Beauty is in the Form

Professor Edward Feser quotes a sarcastic passage by Isaac Asimov and asks why plastic objects cannot eventually be admired as antiques.  (“The metaphysics and aesthetics of plastic”  Feb. 14, 2014)

Elsewhere, a commenter quoting from a David Gerrold novel compares moral integrity to that of a plastic balloon, lost when the balloon is destroyed by a pinhole. Philosopher and novelist John C. Wright answers that forgiveness is better than asking for perfect integrity (“Why the Rats Conquer Empires”, Feb. 27, 2014, comment section).

I looked into the matter in Plato and Maritain.

Perception of form

Beauty, Plato said, is in the form. It is not in the philosophical prima materia, that cannot exist without an essential form. Contrary to Plato’s theory, though, separate forms of material beings do not exist either, except as concepts. For example, human form, or nature, does not exist apart from actual human beings.

Form differentiates individuals only in beings who are pure forms (God and angels).

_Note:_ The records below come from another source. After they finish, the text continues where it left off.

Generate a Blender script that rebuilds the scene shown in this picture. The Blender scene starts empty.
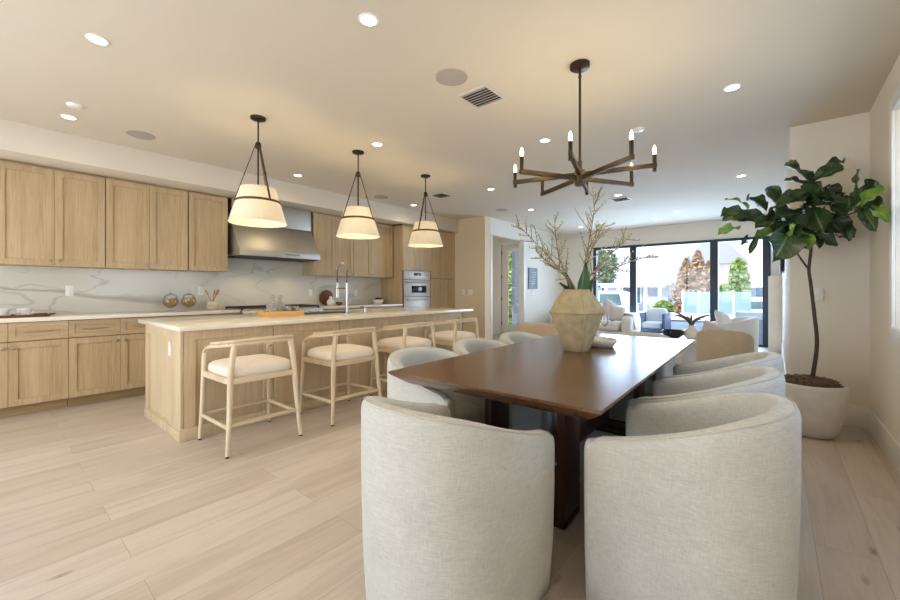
SKY, SUN, REAR, FRONT = 3.8, 8.0, 72.0, 240.0
EXPO, GAMMA = 0.05, 1.0
import bpy, bmesh, math, random
from mathutils import Vector, Matrix
random.seed(7)
scene = bpy.context.scene
C = bpy.context.collection
PI = math.pi
V = Vector
CEIL = 2.75

# ------------------------------------------------------------------ helpers
def thing(name, label, cat, loc=(0, 0, 0), rotz=0.0, group=None):
    o = bpy.data.objects.new(name, None)
    o.empty_display_size = 0.1
    C.objects.link(o)
    o.location = loc
    o.rotation_euler = (0, 0, rotz)
    tag(o, label, cat, group)
    return o

def tag(o, label=None, cat=None, group=None, kind=None):
    if label: o['label'] = label
    if cat: o['category'] = cat
    if group: o['group'] = group
    if kind: o['kind'] = kind
    return o

def dup(root, loc=None, rotz=None, label=None, group=None, parent=None):
    r = root.copy(); C.objects.link(r)
    if parent is not None: r.parent = parent
    if loc is not None: r.location = loc
    if rotz is not None: r.rotation_euler = (0, 0, rotz)
    if label: r['label'] = label
    if group: r['group'] = group
    for ch in list(root.children):
        dup(ch, parent=r)
    return r

class MB:
    def __init__(self):
        self.bm = bmesh.new()
    def _grid_faces(self, rows, close_u=False, close_v=False, flip=False):
        n = len(rows); m = len(rows[0])
        for i in range(n if close_u else n - 1):
            for j in range(m if close_v else m - 1):
                a, b = rows[i][j], rows[(i + 1) % n][j]
                c, d = rows[(i + 1) % n][(j + 1) % m], rows[i][(j + 1) % m]
                vs = []
                for q in (a, b, c, d):
                    if q not in vs: vs.append(q)
                if len(vs) < 3: continue
                if flip: vs.reverse()
                try: self.bm.faces.new(vs)
                except ValueError: pass
    def grid(self, pts, close_u=False, close_v=False):
        rows = [[self.bm.verts.new(p) for p in r] for r in pts]
        self._grid_faces(rows, close_u, close_v)
        return rows
    def face(self, pts):
        return self.bm.faces.new([self.bm.verts.new(p) for p in pts])
    def box(self, x0, x1, y0, y1, z0, z1, bev=0.0, seg=2, mat=None):
        vs = [self.bm.verts.new((x, y, z)) for z in (z0, z1) for y in (y0, y1) for x in (x0, x1)]
        fs = [(0, 2, 3, 1), (4, 5, 7, 6), (0, 1, 5, 4), (2, 6, 7, 3), (0, 4, 6, 2), (1, 3, 7, 5)]
        faces = [self.bm.faces.new([vs[i] for i in f]) for f in fs]
        if mat is not None:
            for v in vs: v.co = mat @ v.co
        if bev > 0:
            es = list({e for f in faces for e in f.edges})
            bmesh.ops.bevel(self.bm, geom=es, offset=bev, segments=seg, affect='EDGES', profile=0.5)
        return self
    def obox(self, p0, p1, w, h, bev=0.0, up=(0, 0, 1), seg=1):
        """bar of section w x h from p0 to p1"""
        p0, p1 = V(p0), V(p1)
        d = p1 - p0; L = d.length; d.normalize()
        up = V(up)
        if abs(d.dot(up)) > 0.99: up = V((0, 1, 0))
        s = d.cross(up).normalized(); u = s.cross(d)
        M = Matrix((( s.x, d.x, u.x, p0.x), (s.y, d.y, u.y, p0.y), (s.z, d.z, u.z, p0.z), (0, 0, 0, 1)))
        return self.box(-w/2, w/2, 0, L, -h/2, h/2, bev, seg, M)
    def tube(self, pts, r, seg=8, closed=False, cap=True, squash=None):
        pts = [V(p) for p in pts]
        n = len(pts)
        rr = r if isinstance(r, (list, tuple)) else [r] * n
        rows = []; prev = None
        for i, p in enumerate(pts):
            if closed: t = pts[(i + 1) % n] - pts[i - 1]
            else: t = pts[min(i + 1, n - 1)] - pts[max(i - 1, 0)]
            t.normalize()
            if prev is None:
                a = V((0, 0, 1)) if abs(t.z) < 0.9 else V((1, 0, 0))
                s = t.cross(a).normalized()
            else:
                s = prev - t * prev.dot(t)
                s.normalize()
            prev = s; u = t.cross(s)
            sq = squash or 1.0
            rows.append([self.bm.verts.new(p + (s * math.cos(k * 2 * PI / seg) + u * math.sin(k * 2 * PI / seg) * sq) * rr[i]) for k in range(seg)])
        self._grid_faces(rows, closed, True, flip=True)
        if cap and not closed:
            self.bm.faces.new(rows[0]); self.bm.faces.new(list(reversed(rows[-1])))
        return self
    def cyl(self, p0, p1, r0, r1=None, seg=16):
        return self.tube([p0, p1], [r0, r0 if r1 is None else r1], seg)
    def lathe(self, prof, c=(0, 0, 0), seg=32, cap0=True, cap1=False, sx=1, sy=1):
        """prof: (r, z) list"""
        rows = []
        for r, z in prof:
            rows.append([self.bm.verts.new((c[0] + r * sx * math.cos(k * 2 * PI / seg), c[1] + r * sy * math.sin(k * 2 * PI / seg), c[2] + z)) for k in range(seg)])
        self._grid_faces(rows, False, True, flip=True)
        if cap0: self.bm.faces.new(list(reversed(rows[0])))
        if cap1: self.bm.faces.new(rows[-1])
        return self
    def sphere(self, c, r, seg=10, rings=6, scale=(1, 1, 1), mat=None):
        M = Matrix.Translation(c) @ (mat or Matrix()) @ Matrix.Diagonal((*scale, 1))
        bmesh.ops.create_uvsphere(self.bm, u_segments=seg, v_segments=rings, radius=r, matrix=M)
        return self
    def ico(self, c, r, sub=1, scale=(1, 1, 1), mat=None):
        M = Matrix.Translation(c) @ (mat or Matrix()) @ Matrix.Diagonal((*scale, 1))
        bmesh.ops.create_icosphere(self.bm, subdivisions=sub, radius=r, matrix=M)
        return self
    def prism(self, poly, a0, a1, axis='y', bev=0.0):
        """extrude a polygon; axis y: poly is (x,z); axis x: poly is (y,z); axis z: poly is (x,y)"""
        def P(p, a):
            return {'y': (p[0], a, p[1]), 'x': (a, p[0], p[1]), 'z': (p[0], p[1], a)}[axis]
        A = [self.bm.verts.new(P(p, a0)) for p in poly]
        B = [self.bm.verts.new(P(p, a1)) for p in poly]
        n = len(poly); fs = []
        fs.append(self.bm.faces.new(A)); fs.append(self.bm.faces.new(list(reversed(B))))
        for i in range(n):
            fs.append(self.bm.faces.new([A[(i + 1) % n], A[i], B[i], B[(i + 1) % n]]))
        if bev > 0:
            es = list({e for f in fs for e in f.edges})
            bmesh.ops.bevel(self.bm, geom=es, offset=bev, segments=2, affect='EDGES', profile=0.5)
        return self
    def shaker(self, o, u, v, n, w, h, t=0.02, stile=0.06, rec=0.008, gap=0.0015):
        """framed panel: o = lower corner on the back plane, u,v in-plane unit vectors, n outward normal"""
        o, u, v, n = V(o), V(u), V(v), V(n)
        def ring(i, dz):
            return [o + u * i + v * i + n * dz, o + u * (w - i) + v * i + n * dz, o + u * (w - i) + v * (h - i) + n * dz, o + u * i + v * (h - i) + n * dz]
        rs = [ring(gap, 0), ring(gap, t - 0.001), ring(gap + 0.001, t), ring(stile, t), ring(stile + 0.003, t - rec), ]
        rows = [[self.bm.verts.new(p) for p in r] for r in rs]
        for i in range(len(rows) - 1):
            for j in range(4):
                self.bm.faces.new([rows[i][j], rows[i][(j + 1) % 4], rows[i + 1][(j + 1) % 4], rows[i + 1][j]])
        self.bm.faces.new(rows[-1]); self.bm.faces.new(list(reversed(rows[0])))
        return self
    def build(self, name, mat, parent=None, smooth=40, loc=None, subsurf=0, kind=None):
        bm = self.bm
        bmesh.ops.recalc_face_normals(bm, faces=bm.faces)
        me = bpy.data.meshes.new(name)
        bm.to_mesh(me); bm.free()
        if smooth:
            me.shade_smooth()
            if smooth < 180: me.set_sharp_from_angle(angle=math.radians(smooth))
        for m in (mat if isinstance(mat, (list, tuple)) else [mat]): me.materials.append(m)
        o = bpy.data.objects.new(name, me)
        C.objects.link(o)
        if parent is not None: o.parent = parent
        if loc is not None: o.location = loc
        if subsurf:
            md = o.modifiers.new('smooth', 'SUBSURF'); md.levels = subsurf; md.render_levels = subsurf
        if kind: o['kind'] = kind
        return o

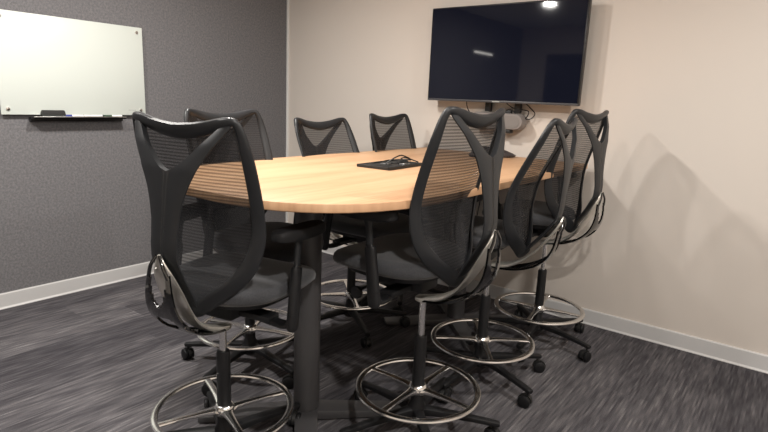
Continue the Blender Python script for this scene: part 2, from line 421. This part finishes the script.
def loop_bm():
    b = bmesh.new()
    W_ = [.026, .040, .044, .046, .050, .056, .060, .062, .066]
    T_ = [.024, .018, .016, .016, .016, .016, .016, .016, .018]
    def hint(i): return (.45, .9, 0) if i < 6 else (.1, .8, .6)
    R = []
    for i, (x, y, z) in enumerate(LOOP):
        hx, hy, hz = hint(i); R.append((x, y, z, W_[i], T_[i], -hx if x > .03 else 0, hy, hz))
    Lf = [(-r[0], r[1], r[2], r[3], r[4], -r[5], r[6], r[7]) for r in R[-2::-1]]
    top = [(-.186, -.190, 1.373, .032, .026, 0, 1, .3), (-.10, -.198, 1.350, .048, .026, 0, 1, .45), (0, -.201, 1.338, .056, .028, 0, 1, .5),
           (.10, -.198, 1.350, .048, .026, 0, 1, .45), (.186, -.190, 1.373, .032, .026, 0, 1, .3)]
    sweep(b, P_(R + Lf + top), 6, True, 12, 2.4)
    return b
def spine_bm():
    # one moulded sheet: two arms meeting at a crotch, a broad waist, then a tail running forward
    b = bmesh.new()
    def Yz(z): return float(np.interp(z, [.715, .735, .79, .855, .93, .98, 1.06, 1.13, 1.22, 1.30, 1.372], [-.140, -.160, -.192, -.232, -.268, -.270, -.262, -.256, -.246, -.222, -.184]))
    # outer edge half-width and inner edge half-width by height
    zo = [1.372, 1.35, 1.32, 1.28, 1.24, 1.20, 1.16, 1.12, 1.06, 1.0, .94, .88, .82, .76, .735, .715]
    ho = [.205, .198, .178, .150, .124, .102, .083, .070, .058, .054, .054, .053, .049, .042, .036, .026]
    zi = [1.372, 1.35, 1.32, 1.28, 1.24, 1.222, 1.213]
    hi = [.188, .160, .134, .096, .052, .026, .0]
    zs = np.unique(np.concatenate([np.linspace(.715, 1.21, 34), np.linspace(1.213, 1.372, 16)]))[::-1]
    T = .010
    for s_ in (-1, 1):
        rows = []
        for z in zs:
            o_ = float(np.interp(z, zo[::-1], ho[::-1])); i_ = float(np.interp(z, zi[::-1], hi[::-1])) if z > 1.213 else 0.
            i_ = min(i_, o_-.012); y = Yz(z); ring = []
            n = 6
            for k in range(n+1):
                u = i_+(o_-i_)*k/n; ring.append(Vector((s_*u, y-T*(1-.75*(k/n)**3)-.35*T*0, z)))
            for k in range(n, -1, -1):
                u = i_+(o_-i_)*k/n; ring.append(Vector((s_*u, y+T*(1-.75*(k/n)**3), z)))
            rows.append([v-PIV for v in ring])
        layers(b, rows)
    bmesh.ops.remove_doubles(b, verts=b.verts, dist=.0004)
    return b
def bracket_bm(which):
    b = bmesh.new()
    if which == 'front':   # bright limb behind the spine, running down and forward to the post
        sweep(b, P_([(0, -.290, .950, .010, .008), (0, -.284, .915, .050, .010), (0, -.268, .87, .092, .010), (0, -.240, .81, .112, .010), (0, -.204, .745, .104, .012), (0, -.160, .690, .082, .016),
                    (0, -.10, .645, .066, .024), (0, -.04, .620, .058, .030), (0, .005, .610, .056, .028), (0, .028, .608, .040, .020)]), 7, False, 14, 3.0)
        return b
    path = [(-.301, .885), (-.303, .83), (-.298, .785), (-.284, .745), (-.262, .712), (-.228, .680), (-.185, .652), (-.13, .628), (-.07, .612), (-.02, .602)]
    hw = [.046, .056, .062, .066, .068, .066, .060, .050, .040, .030]
    A = catmull([(a[0], a[1], h) for a, h in zip(path, hw)], 4); nu = 14; g = []
    for y, z, h in A:
        g.append([b.verts.new(Vector((h*(-1+2*k/nu), y+.006*abs(-1+2*k/nu)**2.5, z+.004*abs(-1+2*k/nu)**3))-PIV) for k in range(nu+1)])
    for i in range(len(g)-1):
        for k in range(nu):
            u = abs(-1+2*(k+.5)/nu); y, z, h = A[i]
            if z > .775 and u < .80*((z-.775)/.11)**.55: continue            # open between the two prongs
            if .690 < z < .742 and (u/.62)**2+((z-.717)/.03)**2 < 1: continue   # oval opening
            b.faces.new((g[i][k], g[i][k+1], g[i+1][k+1], g[i+1][k]))
    bmesh.ops.delete(b, geom=[v for v in b.verts if not v.link_faces], context='VERTS')
    bmesh.ops.recalc_face_normals(b, faces=b.faces)
    bmesh.ops.solidify(b, geom=b.faces[:], thickness=.009)
    for s_ in (-1, 1):
        sweep(b, P_([(s_*.006, -.294, .948, .010, .008), (s_*.026, -.300, .915, .012, .010), (s_*.042, -.295, .875, .014, .010)]), 4, False, 10, 2.4)
    return b
def seat_bm(grow=0, z0=.740, z1=.800, crown=.012):
    b = bmesh.new(); rows = []
    def out(s, z, lift=0):
        r = []
        for x, y in superell(.248*s+grow, .250*s+grow, 3.0, 0, .126, 56):
            wf = max(0, y-.22)/.15; bk = max(0, -.02-y)/.1
            xr = x*(1-.10*max(0, min(1, bk)))
            r.append(Vector((xr, y, z-.030*wf*wf+lift*(abs(x)/.25)**2)))
        return r
    for s, z in ((.80, z0-.004), (.93, z0), (.99, z0+.014), (1.0, z0+.032), (.985, z1-.014), (.94, z1-.003), (.86, z1+.002), (.6, z1+.004), (.3, z1+.002), (.05, z1+.001)):
        rows.append(out(s, z, .010 if z > .7 else 0))
    layers(b, rows); return b
def mech_bm():
    b = bmesh.new()
    box(b, (-.065, -.03, .650), (.065, .22, .730), .012)
    layers(b, [[Vector((x, y, z)) for x, y in superell(.21*s, .21*s, 3, 0, .115, 40)] for s, z in ((.72, .714), (.95, .722), (1.0, .742))])
    box(b, (-.20, .015, .658), (.20, .08, .682), .006)
    return b
def arm_bm(s):
    b = bmesh.new()
    sweep(b, [(s*.12, .045, .668, .060, .020, 0, 0, 1), (s*.21, .045, .658, .055, .020, 0, 0, 1), (s*.262, .040, .660, .052, .022, -s*.3, 0, 1), (s*.282, .040, .680, .05, .03, -s, 0, .3), (s*.286, .042, .71, .05, .034, -s, 0, 0)], 6, False, 12, 2.6)
    sweep(b, [(s*.285, .036, .645, .036, .026), (s*.2865, .038, .665, .050, .034), (s*.285, .052, .77, .048, .034), (s*.283, .066, .862, .046, .032), (s*.283, .068, .872, .036, .022)], 5, False, 14, 2.5, (1, 0, 0))
    return b
def armpost_bm(s):
    b = bmesh.new(); sweep(b, [(s*.283, .066, .84, .030, .018), (s*.280, .078, .94, .030, .018), (s*.278, .084, .978, .045, .022)], 5, False, 12, 2.4, (1, 0, 0)); return b
def armpad_bm(s):
    b = bmesh.new(); rows = []
    for k, z in ((.86, .972), (.97, .977), (1, .990), (.97, 1.006), (.88, 1.013), (.5, 1.015)):
        rows.append([Vector((x+s*.012*(y/.12), y+.10, z+.004*(y/.12)**2)) for x, y in superell(.042*k, .130*k, 2.8, s*.272, 0, 36)])
    layers(b, rows); return b
def castor_hood(): 
    b = bmesh.new(); lathe(b, [(.006, .040), (.006, .088)], 12); 
    rows = []
    for sx in (-.008, .008):
        r = [Vector((sx, .012+.034*math.cos(a), .031+.034*math.sin(a))) for a in np.linspace(-.2, PI+.1, 14)] + [Vector((sx, .012-.016, .028)), Vector((sx, .012+.016, .028))]
        rows.append(r)
    layers(b, rows); return b
def castor_wheel():
    b = bmesh.new(); q = Matrix.Rotation(PI/2, 3, 'Y')
    for c in (-.0175, .0175): lathe(b, [(.008, -.010), (.024, -.009), (.029, -.006), (.0305, 0), (.029, .006), (.024, .009), (.008, .010)], 24, (c, .012, .0305), q)
    return b

def make_chair():
    t = thing('drafting_chair', '', 'chair')
    U = []   # parts that ride on the gas lift
    def back(o): o.location = PIV; o['tilts'] = 1; U.append(o)
    lp = obj('back_frame', loop_bm(), M['resin'], t); back(lp)
    ms = obj('mesh_back', mesh_bm(), M['mesh'], t); back(ms)
    sn = obj('spine', spine_bm(), M['resin'], t); back(sn)
    br = obj('back_bracket', bracket_bm('front'), M['silver'], t); br['label'] = 'polished silver back bracket'; back(br)
    b2 = obj('rear_shell', bracket_bm('rear'), M['dchrome'], t); b2['label'] = 'dark glossy rear loop'; back(b2)
    U.append(obj('seat', seat_bm(), M['fabric'], t))
    U.append(obj('tilt_mechanism', mech_bm(), M['resin2'], t))
    b = bmesh.new(); cyl(b, (-.06, .19, .662), (-.19, .19, .645), .006); lathe(b, [(.014, 0), (.026, .004), (.026, .018), (.014, .022)], 18, (-.19, .19, .643), Matrix.Rotation(-PI/2, 3, 'Y'))
    U.append(obj('tension_knob', b, M['resin2'], t))
    for s in (-1, 1):
        a = obj('armrest', arm_bm(s), M['resin2'], t); U.append(a)
        obj('arm_post', armpost_bm(s), M['resin'], a); obj('arm_pad', armpad_bm(s), M['pad'], a)
    b = bmesh.new(); lathe(b, [(.0135, -.20), (.0135, .0), ], 20, (0, 0, .60)); U.append(obj('gas_lift', b, M['chrome'], t)); U[-1]['label'] = 'bright steel gas lift'
    b = bmesh.new(); lathe(b, [(.026, .225), (.0265, .235), (.0255, .440), (.023, .450), (.014, .452)], 24); obj('lift_cover', b, M['resin2'], t)
    rg = []
    b = bmesh.new(); torus(b, .253, .028, .018, .210)
    lathe(b, [(.030, .185), (.040, .200), (.040, .216), (.032, .228), (.0275, .230)], 24)
    for k in range(4):
        a = PI/2*k; c, s_ = math.cos(a), math.sin(a)
        sweep(b, [(c*.022, s_*.022, .206, .060, .026), (c*.06, s_*.06, .209, .036, .020), (c*.15, s_*.15, .211, .026, .015), (c*.245, s_*.245, .210, .028, .012)], 4, False, 10, 3, (0, 0, 1))
    obj('foot_ring', b, M['chrome'], t)['label'] = 'polished round foot ring with four spokes'
    b = bmesh.new(); lathe(b, [(.036, .070), (.044, .080), (.040, .125), (.028, .150), (.026, .235)], 24)
    obj('hub', b, M['resin2'], t)
    for k in range(5):
        a = 2*PI*k/5; c, s_ = math.cos(a), math.sin(a)
        b = bmesh.new(); sweep(b, [(c*.02, s_*.02, .108, .050, .044), (c*.12, s_*.12, .106, .044, .034), (c*.25, s_*.25, .096, .036, .026), (c*.335, s_*.335, .087, .034, .024), (c*.352, s_*.352, .085, .026, .020)], 4, False, 10, 2.8, (0, 0, 1))
        lg = obj('base_leg', b, M['resin2'], t); lg['base'] = 1
        h = obj('castor', castor_hood(), M['black'], t, True, (c*.335, s_*.335, 0)); h['cast'] = k
        h.rotation_euler = (0, 0, a+1.1+1.7*k)
        obj('wheel', castor_wheel(), M['resin2'], h)
    return t
proto = make_chair()
def copy_tree(o, parent=None):
    c = o.copy(); C.objects.link(c); c.parent = parent
    for ch in list(o.children): copy_tree(ch, c)
    return c
CH = [
 # x, y, heading, lift, recline, ring spoke angle, base angle, label
 (2.264, -2.402, 102, -.064, 1.5, -20, 10, 'black mesh drafting chair at the rounded near end of the table, nearest the whiteboard side'),
 (2.74, -1.77, 181, .0, 0, 0, 28.5, 'black mesh drafting chair in the centre foreground, first on the right side of the table'),
 (2.715, -1.14, 188, -.003, -9, 37.6, -20, 'reclined black mesh drafting chair in the middle of the row on the right side'),
 (2.757, -.49, 175, .008, 0, 8.6, -12, 'black mesh drafting chair on the right side of the table, closest to the cream wall'),
 (1.735, -1.85, 2, -.066, 0, 20, -147, 'black mesh drafting chair behind the near left chair, in front of the grey felt wall'),
 (1.785, -1.105, 0, -.085, -8, -40, 40, 'black mesh drafting chair in the middle of the far side, nearest the room corner'),
 (1.73, -.47, 2, -.080, 0, 10, 15, 'black mesh drafting chair on the far side of the table, directly left of the television'),
]
protos_done = False
for i, (x, y, hd, dz, rec, ra, ba, lab) in enumerate(CH):
    c = proto if i == 0 else copy_tree(proto)
    c.location = (x, y, 0); a0 = math.radians(hd-90); c.rotation_euler = (0, 0, a0)
    c['label'] = lab; c['category'] = 'chair'; c['group'] = 'black mesh drafting chairs around the table'
    k = 0
    for ch in c.children:
        nm = ch.name.split('.')[0]
        if nm in ('back_frame', 'mesh_back', 'spine', 'back_bracket', 'rear_shell'):
            ch.location = PIV+Vector((0, 0, dz)); ch.rotation_euler = (math.radians(-rec), 0, 0)
        elif nm in ('seat', 'tilt_mechanism', 'tension_knob', 'armrest', 'gas_lift'): ch.location = (0, 0, dz)
        elif nm == 'foot_ring': ch.rotation_euler = (0, 0, math.radians(ra)-a0)
        elif nm == 'base_leg': ch.rotation_euler = (0, 0, math.radians(ba)-a0)
        elif nm == 'castor':
            j = ch['cast']; a = math.radians(ba)-a0+2*PI*j/5; ch.location = (.335*math.cos(a), .335*math.sin(a), 0)
            ch.rotation_euler = (0, 0, a+2.3*j+i)
for o in list(C.objects):
    for kk in ('tilts', 'base', 'cast'):
        if kk in o.keys(): del o[kk]

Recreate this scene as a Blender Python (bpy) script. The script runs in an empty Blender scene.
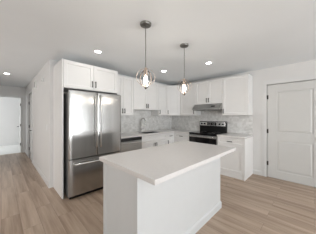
import bpy, bmesh, math
from mathutils import Vector, Matrix

S = bpy.context.scene
C = S.collection
R = math.radians

# ---------------------------------------------------------------- camera
cam_d = bpy.data.cameras.new('camera')
cam = bpy.data.objects.new('camera', cam_d)
C.objects.link(cam)
cam.location = (0, 0, 1.351)
cam.rotation_euler = (R(90), 0, -R(45.04))
cam_d.sensor_width = 36
cam_d.lens = 156.54 / 316 * 36
cam_d.shift_y = -0.0028
cam_d.clip_start = 0.02
S.camera = cam

# ---------------------------------------------------------------- world, daylight, exposure
S.view_settings.view_transform = 'Standard'
S.view_settings.look = 'None'
S.view_settings.gamma = 1
S.view_settings.exposure = 0.07
S.view_settings.use_curve_mapping = False
W = bpy.data.worlds.new('sky'); S.world = W
W.use_nodes = True
bg = W.node_tree.nodes['Background']
bg.inputs[0].default_value = (0.86, 0.93, 1.0, 1)
bg.inputs[1].default_value = 0.4


def area(name, loc, rot, sx, sy, power, col=(1, 1, 1)):
    l = bpy.data.lights.new(name, 'AREA')
    l.shape = 'RECTANGLE'; l.size = sx; l.size_y = sy
    l.energy = power; l.color = col
    o = bpy.data.objects.new(name, l); C.objects.link(o)
    o.location = loc; o.rotation_euler = rot
    return o


# daylight arriving through the window openings (south, west and bedroom)
area('daylight_south', (0.6, -4.3, 1.35), (R(90), 0, 0), 3.6, 2.1, 121, (0.93, 0.97, 1.0))
area('daylight_sidelight', (3.2, -4.2, 1.3), (R(90), 0, 0), 0.26, 2.0, 16, (0.93, 0.97, 1.0))
area('daylight_narrow', (4.4, -3.1, 1.3), (0, R(90), 0), 2.0, 0.26, 12, (0.93, 0.97, 1.0))
area('daylight_west', (-3.35, 3.6, 1.35), (0, -R(90), 0), 2.1, 3.4, 56, (1.0, 0.975, 0.95))
# south and west fill lamps, added and aimed up to brighten the ceiling
area('ceiling_fill_south', (0.6, -4.9, 0.1), (R(128), 0, 0), 4.2, 1.6, 232, (0.94, 0.975, 1.0))
area('ceiling_fill_west', (-3.9, 3.6, 0.1), (0, -R(128), 0), 1.6, 4.0, 10, (0.96, 0.98, 1.0))
area('daylight_bedroom', (-2.15, 8.9, 1.3), (0, -R(90), 0), 1.8, 1.6, 50, (0.96, 0.98, 1.0))

# ---------------------------------------------------------------- materials


def nt(name):
    m = bpy.data.materials.new(name); m.use_nodes = True
    t = m.node_tree
    return m, t, t.nodes['Principled BSDF']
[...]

There are as many angelic natures as there are angels. But physical beings are differentiated by matter, and all individuals in a species share a common form.

By the fact it has a form actualized in matter, every physical being, particle, element, compound has the same degree of intrinsic beauty that the form lends to matter. Although an unlearned observer may not perceive anything interesting and pleasing about, say, subatomic particles, an observer possessing even a small knowledge of the thing certainly does.